Task requirements:
Using the listing below, copy exactly the lines from the one containing "Write part 3 of" to the one containing "the yellow-arch poster')", both lines included, and no others.

Extracted material:
++++++

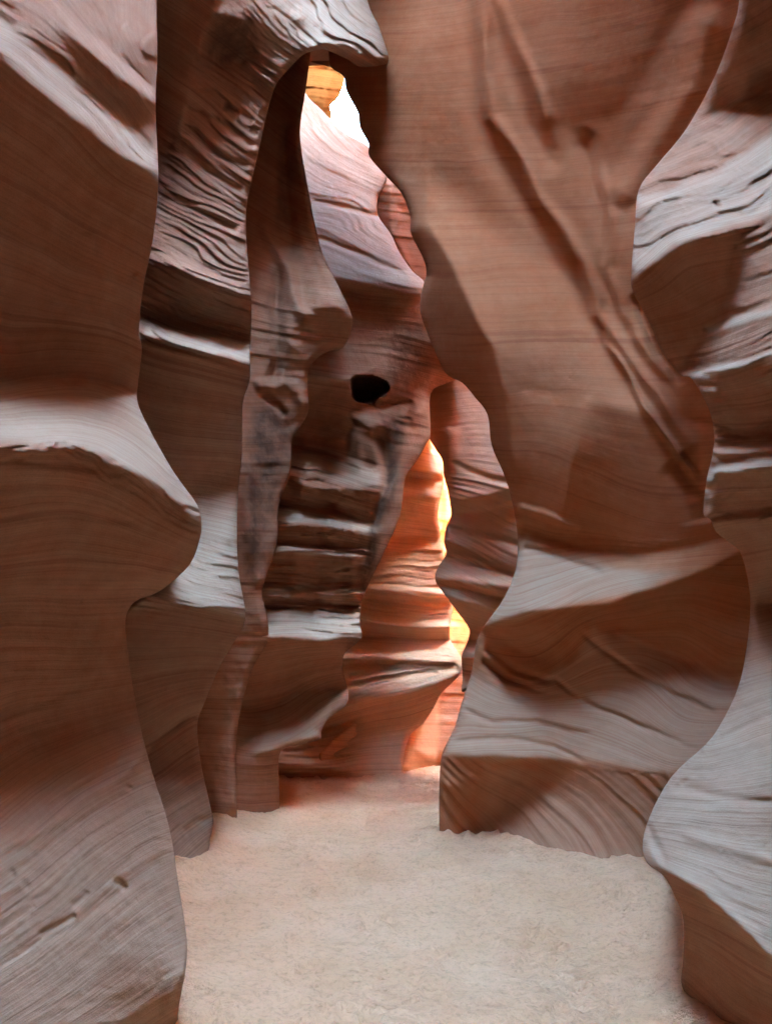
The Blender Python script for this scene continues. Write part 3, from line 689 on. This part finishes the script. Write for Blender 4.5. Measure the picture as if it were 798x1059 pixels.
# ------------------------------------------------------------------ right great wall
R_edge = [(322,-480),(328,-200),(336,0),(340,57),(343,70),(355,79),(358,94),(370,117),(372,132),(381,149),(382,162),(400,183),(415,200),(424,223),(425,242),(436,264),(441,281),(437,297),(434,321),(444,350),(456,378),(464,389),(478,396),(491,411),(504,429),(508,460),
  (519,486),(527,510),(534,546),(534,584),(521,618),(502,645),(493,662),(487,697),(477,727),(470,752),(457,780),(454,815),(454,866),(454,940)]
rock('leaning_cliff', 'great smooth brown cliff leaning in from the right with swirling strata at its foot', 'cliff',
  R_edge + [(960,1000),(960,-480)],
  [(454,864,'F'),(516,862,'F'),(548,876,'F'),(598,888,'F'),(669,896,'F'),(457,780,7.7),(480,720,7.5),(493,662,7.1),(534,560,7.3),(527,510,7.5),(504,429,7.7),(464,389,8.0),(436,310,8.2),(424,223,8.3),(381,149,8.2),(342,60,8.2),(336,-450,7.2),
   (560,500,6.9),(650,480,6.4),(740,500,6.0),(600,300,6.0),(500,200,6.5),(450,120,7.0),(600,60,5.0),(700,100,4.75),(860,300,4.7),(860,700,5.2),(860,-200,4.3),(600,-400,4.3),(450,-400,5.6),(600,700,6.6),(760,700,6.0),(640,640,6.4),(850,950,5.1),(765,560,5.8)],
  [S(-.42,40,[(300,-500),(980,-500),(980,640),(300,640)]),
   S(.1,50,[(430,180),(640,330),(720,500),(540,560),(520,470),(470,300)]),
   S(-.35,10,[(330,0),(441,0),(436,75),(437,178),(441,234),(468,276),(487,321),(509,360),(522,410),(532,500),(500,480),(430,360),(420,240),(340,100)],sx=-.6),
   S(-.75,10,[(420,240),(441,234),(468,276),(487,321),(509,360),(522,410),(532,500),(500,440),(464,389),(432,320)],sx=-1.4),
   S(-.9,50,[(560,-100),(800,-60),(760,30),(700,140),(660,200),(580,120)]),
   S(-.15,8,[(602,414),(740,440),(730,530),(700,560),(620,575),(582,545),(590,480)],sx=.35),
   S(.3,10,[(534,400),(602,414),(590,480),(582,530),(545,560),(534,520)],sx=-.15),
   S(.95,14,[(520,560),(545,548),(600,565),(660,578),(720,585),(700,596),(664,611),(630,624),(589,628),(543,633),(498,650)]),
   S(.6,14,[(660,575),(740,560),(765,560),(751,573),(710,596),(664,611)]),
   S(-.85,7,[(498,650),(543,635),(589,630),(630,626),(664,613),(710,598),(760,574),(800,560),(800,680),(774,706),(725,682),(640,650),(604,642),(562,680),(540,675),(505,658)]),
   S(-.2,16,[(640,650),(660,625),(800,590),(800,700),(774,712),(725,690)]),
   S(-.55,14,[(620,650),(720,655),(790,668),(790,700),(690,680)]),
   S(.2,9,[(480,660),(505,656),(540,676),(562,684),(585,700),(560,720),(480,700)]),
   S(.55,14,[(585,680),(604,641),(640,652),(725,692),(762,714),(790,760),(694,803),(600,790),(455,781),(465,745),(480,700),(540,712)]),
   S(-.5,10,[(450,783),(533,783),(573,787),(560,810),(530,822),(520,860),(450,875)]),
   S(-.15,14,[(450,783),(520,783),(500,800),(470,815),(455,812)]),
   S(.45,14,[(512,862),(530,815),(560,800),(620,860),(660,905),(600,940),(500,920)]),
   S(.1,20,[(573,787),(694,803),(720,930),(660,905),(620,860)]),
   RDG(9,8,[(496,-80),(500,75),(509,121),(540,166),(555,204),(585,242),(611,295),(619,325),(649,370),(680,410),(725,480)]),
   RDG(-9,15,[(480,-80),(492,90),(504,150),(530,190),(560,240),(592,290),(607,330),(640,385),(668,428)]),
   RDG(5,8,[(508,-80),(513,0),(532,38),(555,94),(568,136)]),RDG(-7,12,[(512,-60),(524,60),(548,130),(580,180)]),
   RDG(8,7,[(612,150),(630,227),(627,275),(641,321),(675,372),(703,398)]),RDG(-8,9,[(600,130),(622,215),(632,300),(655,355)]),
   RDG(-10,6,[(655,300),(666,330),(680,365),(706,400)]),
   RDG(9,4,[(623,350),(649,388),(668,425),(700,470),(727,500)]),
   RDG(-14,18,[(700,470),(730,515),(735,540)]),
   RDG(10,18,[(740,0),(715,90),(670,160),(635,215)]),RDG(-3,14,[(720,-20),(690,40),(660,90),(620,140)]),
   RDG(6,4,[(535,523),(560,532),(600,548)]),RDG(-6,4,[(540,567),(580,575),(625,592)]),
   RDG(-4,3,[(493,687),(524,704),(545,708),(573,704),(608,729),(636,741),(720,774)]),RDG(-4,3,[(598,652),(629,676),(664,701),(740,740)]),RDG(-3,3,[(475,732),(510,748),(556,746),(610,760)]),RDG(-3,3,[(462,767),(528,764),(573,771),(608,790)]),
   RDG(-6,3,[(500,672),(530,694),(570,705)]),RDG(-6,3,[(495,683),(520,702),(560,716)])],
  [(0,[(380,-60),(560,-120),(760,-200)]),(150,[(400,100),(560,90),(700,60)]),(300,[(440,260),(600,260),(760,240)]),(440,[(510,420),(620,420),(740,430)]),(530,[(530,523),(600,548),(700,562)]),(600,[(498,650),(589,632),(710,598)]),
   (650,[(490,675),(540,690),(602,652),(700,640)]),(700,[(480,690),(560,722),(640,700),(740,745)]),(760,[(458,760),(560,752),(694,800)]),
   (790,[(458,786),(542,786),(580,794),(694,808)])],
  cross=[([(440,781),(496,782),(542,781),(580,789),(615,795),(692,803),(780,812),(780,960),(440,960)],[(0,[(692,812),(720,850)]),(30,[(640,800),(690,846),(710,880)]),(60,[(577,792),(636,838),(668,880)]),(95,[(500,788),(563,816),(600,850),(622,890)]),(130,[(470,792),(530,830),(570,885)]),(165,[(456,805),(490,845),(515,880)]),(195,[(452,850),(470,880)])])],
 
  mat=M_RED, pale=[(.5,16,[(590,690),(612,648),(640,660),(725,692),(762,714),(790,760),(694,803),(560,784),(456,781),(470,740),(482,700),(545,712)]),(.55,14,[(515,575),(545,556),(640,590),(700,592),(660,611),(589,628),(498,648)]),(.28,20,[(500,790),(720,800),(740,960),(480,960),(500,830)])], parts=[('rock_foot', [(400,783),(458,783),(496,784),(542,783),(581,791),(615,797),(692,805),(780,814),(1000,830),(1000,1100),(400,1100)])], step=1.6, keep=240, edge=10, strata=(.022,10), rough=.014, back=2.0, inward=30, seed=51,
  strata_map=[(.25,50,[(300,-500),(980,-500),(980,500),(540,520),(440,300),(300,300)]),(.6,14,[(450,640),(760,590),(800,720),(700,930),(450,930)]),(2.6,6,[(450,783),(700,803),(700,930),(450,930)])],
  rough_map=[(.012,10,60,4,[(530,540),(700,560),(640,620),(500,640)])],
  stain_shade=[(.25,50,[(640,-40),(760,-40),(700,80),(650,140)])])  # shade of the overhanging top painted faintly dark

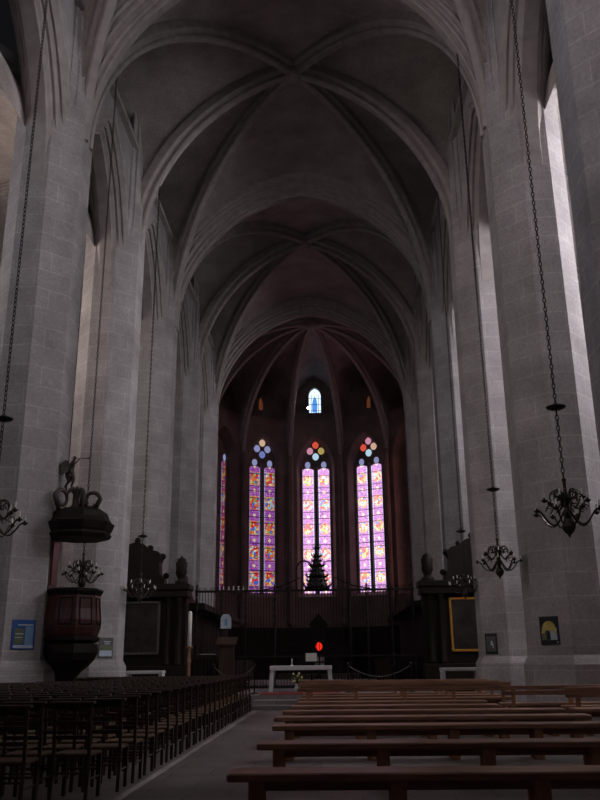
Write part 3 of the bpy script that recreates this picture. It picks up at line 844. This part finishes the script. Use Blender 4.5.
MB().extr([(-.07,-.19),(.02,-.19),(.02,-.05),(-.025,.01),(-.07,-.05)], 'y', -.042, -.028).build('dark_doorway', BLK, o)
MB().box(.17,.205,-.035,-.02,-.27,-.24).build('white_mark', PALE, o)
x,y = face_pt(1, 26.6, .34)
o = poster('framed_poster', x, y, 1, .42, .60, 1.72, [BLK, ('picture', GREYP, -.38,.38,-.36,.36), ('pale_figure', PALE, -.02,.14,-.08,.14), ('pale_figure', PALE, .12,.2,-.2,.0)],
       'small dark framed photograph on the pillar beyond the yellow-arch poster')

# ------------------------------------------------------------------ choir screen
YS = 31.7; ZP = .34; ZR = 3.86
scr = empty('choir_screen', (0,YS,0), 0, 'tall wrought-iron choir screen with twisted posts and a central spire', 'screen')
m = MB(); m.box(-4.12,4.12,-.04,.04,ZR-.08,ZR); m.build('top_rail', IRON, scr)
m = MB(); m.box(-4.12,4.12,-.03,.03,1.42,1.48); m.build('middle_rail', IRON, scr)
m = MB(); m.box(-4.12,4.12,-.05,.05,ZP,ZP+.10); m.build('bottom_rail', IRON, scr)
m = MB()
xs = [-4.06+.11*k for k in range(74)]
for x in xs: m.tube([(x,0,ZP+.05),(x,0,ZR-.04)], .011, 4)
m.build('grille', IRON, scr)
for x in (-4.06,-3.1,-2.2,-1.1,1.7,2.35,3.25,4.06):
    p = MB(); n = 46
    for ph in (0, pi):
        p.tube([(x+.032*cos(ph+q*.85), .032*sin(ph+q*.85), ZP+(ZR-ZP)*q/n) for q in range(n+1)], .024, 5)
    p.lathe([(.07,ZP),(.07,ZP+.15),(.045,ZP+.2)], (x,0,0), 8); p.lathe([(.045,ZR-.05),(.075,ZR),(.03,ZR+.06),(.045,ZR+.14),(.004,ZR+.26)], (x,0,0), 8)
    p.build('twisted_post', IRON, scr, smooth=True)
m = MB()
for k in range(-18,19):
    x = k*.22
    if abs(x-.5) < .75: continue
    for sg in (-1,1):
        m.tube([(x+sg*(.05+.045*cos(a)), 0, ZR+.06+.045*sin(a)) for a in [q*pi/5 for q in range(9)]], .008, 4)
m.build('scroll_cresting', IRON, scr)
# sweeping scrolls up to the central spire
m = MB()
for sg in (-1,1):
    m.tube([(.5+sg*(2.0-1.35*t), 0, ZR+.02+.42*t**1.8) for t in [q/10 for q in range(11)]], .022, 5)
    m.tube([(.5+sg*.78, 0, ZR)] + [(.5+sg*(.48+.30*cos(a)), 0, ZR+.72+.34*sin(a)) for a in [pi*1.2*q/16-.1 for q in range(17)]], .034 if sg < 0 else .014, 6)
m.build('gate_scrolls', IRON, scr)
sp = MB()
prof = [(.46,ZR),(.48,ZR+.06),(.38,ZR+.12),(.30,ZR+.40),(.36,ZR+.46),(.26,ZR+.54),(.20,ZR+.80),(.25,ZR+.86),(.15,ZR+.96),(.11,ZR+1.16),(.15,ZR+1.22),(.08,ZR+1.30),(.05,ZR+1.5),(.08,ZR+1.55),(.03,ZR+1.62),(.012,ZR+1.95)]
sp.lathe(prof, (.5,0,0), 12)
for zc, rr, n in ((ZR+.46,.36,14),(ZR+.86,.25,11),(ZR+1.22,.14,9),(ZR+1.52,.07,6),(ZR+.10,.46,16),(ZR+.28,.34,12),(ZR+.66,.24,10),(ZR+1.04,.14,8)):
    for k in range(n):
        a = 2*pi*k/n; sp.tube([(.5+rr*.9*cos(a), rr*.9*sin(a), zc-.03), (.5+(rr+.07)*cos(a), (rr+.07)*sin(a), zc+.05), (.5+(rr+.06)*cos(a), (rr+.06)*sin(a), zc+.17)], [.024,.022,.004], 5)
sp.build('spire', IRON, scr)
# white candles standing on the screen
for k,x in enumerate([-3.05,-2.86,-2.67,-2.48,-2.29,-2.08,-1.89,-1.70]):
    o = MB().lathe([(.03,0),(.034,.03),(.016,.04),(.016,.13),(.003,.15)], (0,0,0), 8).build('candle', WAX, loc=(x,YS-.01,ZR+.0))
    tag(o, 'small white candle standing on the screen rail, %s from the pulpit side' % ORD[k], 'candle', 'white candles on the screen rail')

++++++

Solution for this task:
Write part 3 of the bpy script that recreates this picture. It picks up at line 844. This part finishes the script. Use Blender 4.5.
MB().extr([(-.07,-.19),(.02,-.19),(.02,-.05),(-.025,.01),(-.07,-.05)], 'y', -.042, -.028).build('dark_doorway', BLK, o)
MB().box(.17,.205,-.035,-.02,-.27,-.24).build('white_mark', PALE, o)
x,y = face_pt(1, 26.6, .34)
o = poster('framed_poster', x, y, 1, .42, .60, 1.72, [BLK, ('picture', GREYP, -.38,.38,-.36,.36), ('pale_figure', PALE, -.02,.14,-.08,.14), ('pale_figure', PALE, .12,.2,-.2,.0)],
       'small dark framed photograph on the pillar beyond the yellow-arch poster')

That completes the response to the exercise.